I sat looking at the blank white screen in front of my eyes, and was reminded of a line from my favorite Broadway Composer / Lyricist.

White, a blank page or canvas. The challenge: bring order to the whole, through design, composition, tension, balance, light and harmony. — Stephen Sondheim

I decided I wanted to have a chat-bubble type conversation in the UI. The application would prompt the user for some information, and walk him through the sign up process. There needed to be some type of persona that the application would assume.

I chose to go non-traditional from a color perspective, since messaging interfaces are chock-full of grayscale, blues and greens.

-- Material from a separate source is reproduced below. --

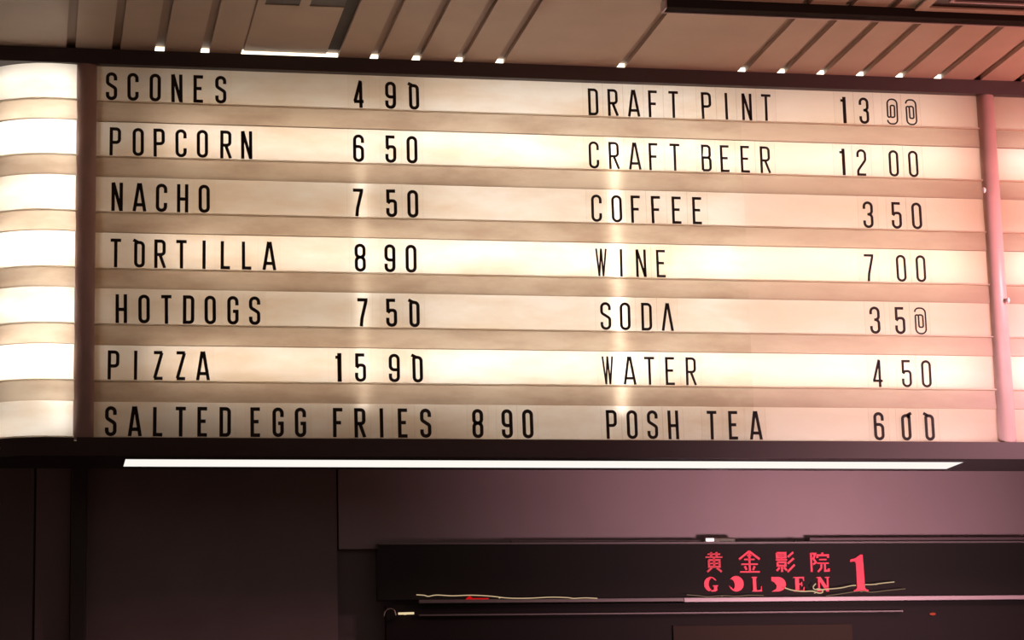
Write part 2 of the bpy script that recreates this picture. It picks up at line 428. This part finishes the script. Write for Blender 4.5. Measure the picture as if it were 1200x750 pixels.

I chose a beautiful purple as the primary color.

#9013FE

From the several articles I’ve read on conversational UIs, I know that the tone and general attitude of the text is very important to keeping users engaged. I wanted my bot to be playful, concise, and helpful. So, say hello to Alfred, this fictional application’s mustachioed guide.

“Top of the mornin’ to ya”

Sketch is at its heart a vector graphics application, not terribly unlike Adobe Illustrator. The real differentiator I think is that Sketch is really, really easy to use. The UI is simple, you’re not digging in menus to get to the tool you want. I am not very proficient with the pen tool in any application, but I made a pretty passable mustache for a Sketch-neophyte. It was extremely simple to make multiple artboards and symbols to help me quickly build out this chat UI I saw in my head.

About 30 minutes later, I had the basic flow built out. There was another tool I had heard talked about at work, that I already had downloaded, called Principle. Principle is an interaction design tool, which helps you put together higher fidelity prototypes of user interactions.

Principle works very well with Sketch, in fact, the two apps have very similar UIs. I was able to easily import my Sketch file. After watching two tutorial videos for Principle, this is what I was able to come up with.

A pretty simple demo, but hey, I’m proud of it. I was able to use a couple of different applications that the awesome designers I work with use daily, and create something that doesn’t look like total shit (I think).